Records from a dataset
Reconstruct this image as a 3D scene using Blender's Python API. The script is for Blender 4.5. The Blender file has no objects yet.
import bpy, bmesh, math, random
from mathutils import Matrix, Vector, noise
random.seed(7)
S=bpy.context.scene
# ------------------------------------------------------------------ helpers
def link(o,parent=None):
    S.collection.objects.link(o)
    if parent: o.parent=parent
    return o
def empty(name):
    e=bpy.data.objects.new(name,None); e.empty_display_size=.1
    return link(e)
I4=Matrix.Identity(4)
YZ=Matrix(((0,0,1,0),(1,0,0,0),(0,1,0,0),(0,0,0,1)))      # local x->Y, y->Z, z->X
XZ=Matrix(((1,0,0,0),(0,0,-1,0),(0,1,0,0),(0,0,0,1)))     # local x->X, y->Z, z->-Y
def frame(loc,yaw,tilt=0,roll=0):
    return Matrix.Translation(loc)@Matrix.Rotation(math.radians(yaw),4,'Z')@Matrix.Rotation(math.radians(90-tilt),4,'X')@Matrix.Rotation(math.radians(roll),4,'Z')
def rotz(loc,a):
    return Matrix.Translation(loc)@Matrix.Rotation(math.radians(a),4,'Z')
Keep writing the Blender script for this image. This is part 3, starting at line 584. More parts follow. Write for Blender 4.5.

# [Short exercise]
Go through the data and gather every line that holds "this".

# [Answer to the task]
Reconstruct this image as a 3D scene using Blender's Python API. The script is for Blender 4.5. The Blender file has no objects yet.
Keep writing the Blender script for this image. This is part 3, starting at line 584. More parts follow. Write for Blender 4.5.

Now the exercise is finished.